## BEGIN

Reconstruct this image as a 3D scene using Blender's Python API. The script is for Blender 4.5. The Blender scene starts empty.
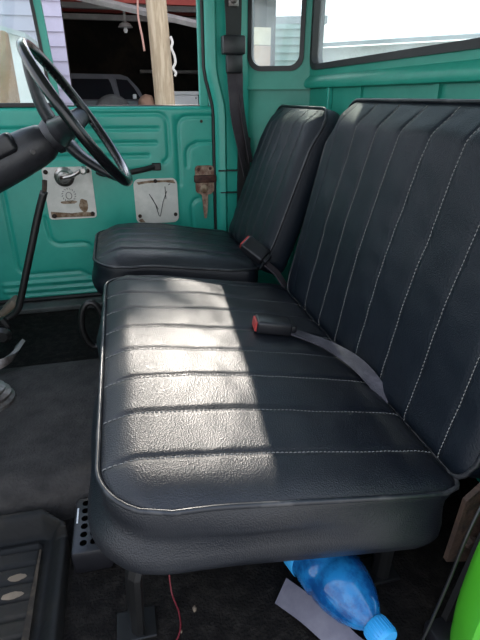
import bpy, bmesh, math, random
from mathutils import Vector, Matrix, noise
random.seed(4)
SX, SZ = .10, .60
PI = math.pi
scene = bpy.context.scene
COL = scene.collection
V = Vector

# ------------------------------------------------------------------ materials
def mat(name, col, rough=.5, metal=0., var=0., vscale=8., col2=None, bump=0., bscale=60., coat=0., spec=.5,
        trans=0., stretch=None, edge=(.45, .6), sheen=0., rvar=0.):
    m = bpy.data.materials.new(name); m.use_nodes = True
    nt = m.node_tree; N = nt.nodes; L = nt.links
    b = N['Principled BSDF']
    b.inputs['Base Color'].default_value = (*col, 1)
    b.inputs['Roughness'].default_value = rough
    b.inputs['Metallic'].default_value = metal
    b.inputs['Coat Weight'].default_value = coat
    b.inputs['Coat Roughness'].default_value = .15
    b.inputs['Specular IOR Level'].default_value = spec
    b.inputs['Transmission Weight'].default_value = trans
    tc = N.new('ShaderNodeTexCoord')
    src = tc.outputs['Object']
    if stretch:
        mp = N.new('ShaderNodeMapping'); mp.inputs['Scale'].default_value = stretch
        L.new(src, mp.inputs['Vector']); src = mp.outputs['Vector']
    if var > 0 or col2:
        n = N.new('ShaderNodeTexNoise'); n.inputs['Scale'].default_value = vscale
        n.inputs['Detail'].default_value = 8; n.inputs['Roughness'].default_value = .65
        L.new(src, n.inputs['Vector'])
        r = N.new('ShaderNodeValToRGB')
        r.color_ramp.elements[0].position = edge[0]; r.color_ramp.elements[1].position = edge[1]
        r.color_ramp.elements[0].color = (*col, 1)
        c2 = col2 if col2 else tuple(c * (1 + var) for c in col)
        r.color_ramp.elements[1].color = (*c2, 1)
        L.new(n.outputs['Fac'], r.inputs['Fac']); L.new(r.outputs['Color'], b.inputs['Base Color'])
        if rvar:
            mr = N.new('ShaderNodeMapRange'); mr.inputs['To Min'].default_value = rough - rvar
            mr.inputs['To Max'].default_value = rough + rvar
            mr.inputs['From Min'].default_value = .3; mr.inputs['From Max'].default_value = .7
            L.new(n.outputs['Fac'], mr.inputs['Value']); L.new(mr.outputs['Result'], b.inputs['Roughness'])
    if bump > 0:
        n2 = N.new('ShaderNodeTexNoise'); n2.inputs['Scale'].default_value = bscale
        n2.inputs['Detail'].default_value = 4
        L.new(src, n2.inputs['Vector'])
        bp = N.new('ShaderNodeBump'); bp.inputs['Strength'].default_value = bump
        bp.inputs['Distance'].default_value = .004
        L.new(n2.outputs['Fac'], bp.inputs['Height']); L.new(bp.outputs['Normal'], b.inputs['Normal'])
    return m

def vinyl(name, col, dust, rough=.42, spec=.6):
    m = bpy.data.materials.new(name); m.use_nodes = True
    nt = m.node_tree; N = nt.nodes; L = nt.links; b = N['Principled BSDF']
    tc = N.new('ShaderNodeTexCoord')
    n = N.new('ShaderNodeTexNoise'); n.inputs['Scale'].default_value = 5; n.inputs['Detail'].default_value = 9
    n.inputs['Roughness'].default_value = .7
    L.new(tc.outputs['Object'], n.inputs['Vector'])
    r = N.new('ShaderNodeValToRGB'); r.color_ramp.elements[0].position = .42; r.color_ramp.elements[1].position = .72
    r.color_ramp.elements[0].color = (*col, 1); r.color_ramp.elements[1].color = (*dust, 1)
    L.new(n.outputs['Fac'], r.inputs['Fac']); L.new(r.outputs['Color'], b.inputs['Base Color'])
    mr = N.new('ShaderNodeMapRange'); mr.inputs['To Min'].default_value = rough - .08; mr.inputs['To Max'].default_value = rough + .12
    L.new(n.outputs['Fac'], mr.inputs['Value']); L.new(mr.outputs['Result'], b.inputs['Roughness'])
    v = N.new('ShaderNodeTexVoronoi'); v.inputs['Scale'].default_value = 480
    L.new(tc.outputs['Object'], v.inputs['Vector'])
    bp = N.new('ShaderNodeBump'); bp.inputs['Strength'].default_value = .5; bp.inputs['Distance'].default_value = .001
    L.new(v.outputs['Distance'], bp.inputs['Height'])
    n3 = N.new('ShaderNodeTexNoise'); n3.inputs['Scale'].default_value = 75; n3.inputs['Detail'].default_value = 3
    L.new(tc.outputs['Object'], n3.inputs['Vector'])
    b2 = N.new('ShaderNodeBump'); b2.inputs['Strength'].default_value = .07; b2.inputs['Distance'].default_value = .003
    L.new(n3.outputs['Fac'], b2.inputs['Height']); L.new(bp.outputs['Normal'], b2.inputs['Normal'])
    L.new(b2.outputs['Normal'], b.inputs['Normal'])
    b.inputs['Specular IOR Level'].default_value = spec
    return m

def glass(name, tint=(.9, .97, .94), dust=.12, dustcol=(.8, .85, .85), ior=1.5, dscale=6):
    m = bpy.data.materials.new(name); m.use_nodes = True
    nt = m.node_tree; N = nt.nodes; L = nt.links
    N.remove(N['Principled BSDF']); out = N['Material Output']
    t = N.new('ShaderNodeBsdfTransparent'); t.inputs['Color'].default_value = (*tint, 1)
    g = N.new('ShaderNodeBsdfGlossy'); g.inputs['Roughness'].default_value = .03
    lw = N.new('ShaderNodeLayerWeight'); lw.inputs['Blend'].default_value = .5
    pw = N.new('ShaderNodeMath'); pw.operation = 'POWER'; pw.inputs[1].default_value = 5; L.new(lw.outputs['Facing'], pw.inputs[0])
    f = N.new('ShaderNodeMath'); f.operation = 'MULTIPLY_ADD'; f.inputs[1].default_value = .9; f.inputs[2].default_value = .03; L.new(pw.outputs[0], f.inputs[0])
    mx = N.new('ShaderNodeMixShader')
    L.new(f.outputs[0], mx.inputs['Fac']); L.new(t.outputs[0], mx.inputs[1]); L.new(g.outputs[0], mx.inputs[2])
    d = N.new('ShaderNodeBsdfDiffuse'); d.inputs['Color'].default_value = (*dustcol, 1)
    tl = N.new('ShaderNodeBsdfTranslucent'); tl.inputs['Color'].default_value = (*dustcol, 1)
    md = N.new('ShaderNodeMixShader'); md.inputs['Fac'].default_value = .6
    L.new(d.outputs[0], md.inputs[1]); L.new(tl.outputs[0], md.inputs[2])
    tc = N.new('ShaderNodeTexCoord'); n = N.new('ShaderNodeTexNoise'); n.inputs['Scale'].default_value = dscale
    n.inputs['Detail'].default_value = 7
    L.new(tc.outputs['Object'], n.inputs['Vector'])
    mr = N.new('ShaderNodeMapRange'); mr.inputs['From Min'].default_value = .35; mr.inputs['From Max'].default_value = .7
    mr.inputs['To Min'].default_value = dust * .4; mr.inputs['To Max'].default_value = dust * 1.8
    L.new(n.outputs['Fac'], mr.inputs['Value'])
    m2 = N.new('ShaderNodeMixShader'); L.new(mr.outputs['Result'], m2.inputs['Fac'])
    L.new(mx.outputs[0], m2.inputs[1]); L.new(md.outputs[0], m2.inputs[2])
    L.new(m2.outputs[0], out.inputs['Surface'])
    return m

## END

» **AIM OF THE EXERCISE**: Without including any pictures, print all of the material exactly as given.

» **OUTPUT FOR THIS EXERCISE**:
Reconstruct this image as a 3D scene using Blender's Python API. The script is for Blender 4.5. The Blender scene starts empty.
import bpy, bmesh, math, random
from mathutils import Vector, Matrix, noise
random.seed(4)
SX, SZ = .10, .60
PI = math.pi
scene = bpy.context.scene
COL = scene.collection
V = Vector

# ------------------------------------------------------------------ materials
def mat(name, col, rough=.5, metal=0., var=0., vscale=8., col2=None, bump=0., bscale=60., coat=0., spec=.5,
        trans=0., stretch=None, edge=(.45, .6), sheen=0., rvar=0.):
    m = bpy.data.materials.new(name); m.use_nodes = True
    nt = m.node_tree; N = nt.nodes; L = nt.links
    b = N['Principled BSDF']
    b.inputs['Base Color'].default_value = (*col, 1)
    b.inputs['Roughness'].default_value = rough
    b.inputs['Metallic'].default_value = metal
    b.inputs['Coat Weight'].default_value = coat
    b.inputs['Coat Roughness'].default_value = .15
    b.inputs['Specular IOR Level'].default_value = spec
    b.inputs['Transmission Weight'].default_value = trans
    tc = N.new('ShaderNodeTexCoord')
    src = tc.outputs['Object']
    if stretch:
        mp = N.new('ShaderNodeMapping'); mp.inputs['Scale'].default_value = stretch
        L.new(src, mp.inputs['Vector']); src = mp.outputs['Vector']
    if var > 0 or col2:
        n = N.new('ShaderNodeTexNoise'); n.inputs['Scale'].default_value = vscale
        n.inputs['Detail'].default_value = 8; n.inputs['Roughness'].default_value = .65
        L.new(src, n.inputs['Vector'])
        r = N.new('ShaderNodeValToRGB')
        r.color_ramp.elements[0].position = edge[0]; r.color_ramp.elements[1].position = edge[1]
        r.color_ramp.elements[0].color = (*col, 1)
        c2 = col2 if col2 else tuple(c * (1 + var) for c in col)
        r.color_ramp.elements[1].color = (*c2, 1)
        L.new(n.outputs['Fac'], r.inputs['Fac']); L.new(r.outputs['Color'], b.inputs['Base Color'])
        if rvar:
            mr = N.new('ShaderNodeMapRange'); mr.inputs['To Min'].default_value = rough - rvar
            mr.inputs['To Max'].default_value = rough + rvar
            mr.inputs['From Min'].default_value = .3; mr.inputs['From Max'].default_value = .7
            L.new(n.outputs['Fac'], mr.inputs['Value']); L.new(mr.outputs['Result'], b.inputs['Roughness'])
    if bump > 0:
        n2 = N.new('ShaderNodeTexNoise'); n2.inputs['Scale'].default_value = bscale
        n2.inputs['Detail'].default_value = 4
        L.new(src, n2.inputs['Vector'])
        bp = N.new('ShaderNodeBump'); bp.inputs['Strength'].default_value = bump
        bp.inputs['Distance'].default_value = .004
        L.new(n2.outputs['Fac'], bp.inputs['Height']); L.new(bp.outputs['Normal'], b.inputs['Normal'])
    return m

def vinyl(name, col, dust, rough=.42, spec=.6):
    m = bpy.data.materials.new(name); m.use_nodes = True
    nt = m.node_tree; N = nt.nodes; L = nt.links; b = N['Principled BSDF']
    tc = N.new('ShaderNodeTexCoord')
    n = N.new('ShaderNodeTexNoise'); n.inputs['Scale'].default_value = 5; n.inputs['Detail'].default_value = 9
    n.inputs['Roughness'].default_value = .7
    L.new(tc.outputs['Object'], n.inputs['Vector'])
    r = N.new('ShaderNodeValToRGB'); r.color_ramp.elements[0].position = .42; r.color_ramp.elements[1].position = .72
    r.color_ramp.elements[0].color = (*col, 1); r.color_ramp.elements[1].color = (*dust, 1)
    L.new(n.outputs['Fac'], r.inputs['Fac']); L.new(r.outputs['Color'], b.inputs['Base Color'])
    mr = N.new('ShaderNodeMapRange'); mr.inputs['To Min'].default_value = rough - .08; mr.inputs['To Max'].default_value = rough + .12
    L.new(n.outputs['Fac'], mr.inputs['Value']); L.new(mr.outputs['Result'], b.inputs['Roughness'])
    v = N.new('ShaderNodeTexVoronoi'); v.inputs['Scale'].default_value = 480
    L.new(tc.outputs['Object'], v.inputs['Vector'])
    bp = N.new('ShaderNodeBump'); bp.inputs['Strength'].default_value = .5; bp.inputs['Distance'].default_value = .001
    L.new(v.outputs['Distance'], bp.inputs['Height'])
    n3 = N.new('ShaderNodeTexNoise'); n3.inputs['Scale'].default_value = 75; n3.inputs['Detail'].default_value = 3
    L.new(tc.outputs['Object'], n3.inputs['Vector'])
    b2 = N.new('ShaderNodeBump'); b2.inputs['Strength'].default_value = .07; b2.inputs['Distance'].default_value = .003
    L.new(n3.outputs['Fac'], b2.inputs['Height']); L.new(bp.outputs['Normal'], b2.inputs['Normal'])
    L.new(b2.outputs['Normal'], b.inputs['Normal'])
    b.inputs['Specular IOR Level'].default_value = spec
    return m

def glass(name, tint=(.9, .97, .94), dust=.12, dustcol=(.8, .85, .85), ior=1.5, dscale=6):
    m = bpy.data.materials.new(name); m.use_nodes = True
    nt = m.node_tree; N = nt.nodes; L = nt.links
    N.remove(N['Principled BSDF']); out = N['Material Output']
    t = N.new('ShaderNodeBsdfTransparent'); t.inputs['Color'].default_value = (*tint, 1)
    g = N.new('ShaderNodeBsdfGlossy'); g.inputs['Roughness'].default_value = .03
    lw = N.new('ShaderNodeLayerWeight'); lw.inputs['Blend'].default_value = .5
    pw = N.new('ShaderNodeMath'); pw.operation = 'POWER'; pw.inputs[1].default_value = 5; L.new(lw.outputs['Facing'], pw.inputs[0])
    f = N.new('ShaderNodeMath'); f.operation = 'MULTIPLY_ADD'; f.inputs[1].default_value = .9; f.inputs[2].default_value = .03; L.new(pw.outputs[0], f.inputs[0])
    mx = N.new('ShaderNodeMixShader')
    L.new(f.outputs[0], mx.inputs['Fac']); L.new(t.outputs[0], mx.inputs[1]); L.new(g.outputs[0], mx.inputs[2])
    d = N.new('ShaderNodeBsdfDiffuse'); d.inputs['Color'].default_value = (*dustcol, 1)
    tl = N.new('ShaderNodeBsdfTranslucent'); tl.inputs['Color'].default_value = (*dustcol, 1)
    md = N.new('ShaderNodeMixShader'); md.inputs['Fac'].default_value = .6
    L.new(d.outputs[0], md.inputs[1]); L.new(tl.outputs[0], md.inputs[2])
    tc = N.new('ShaderNodeTexCoord'); n = N.new('ShaderNodeTexNoise'); n.inputs['Scale'].default_value = dscale
    n.inputs['Detail'].default_value = 7
    L.new(tc.outputs['Object'], n.inputs['Vector'])
    mr = N.new('ShaderNodeMapRange'); mr.inputs['From Min'].default_value = .35; mr.inputs['From Max'].default_value = .7
    mr.inputs['To Min'].default_value = dust * .4; mr.inputs['To Max'].default_value = dust * 1.8
    L.new(n.outputs['Fac'], mr.inputs['Value'])
    m2 = N.new('ShaderNodeMixShader'); L.new(mr.outputs['Result'], m2.inputs['Fac'])
    L.new(mx.outputs[0], m2.inputs[1]); L.new(md.outputs[0], m2.inputs[2])
    L.new(m2.outputs[0], out.inputs['Surface'])
    return m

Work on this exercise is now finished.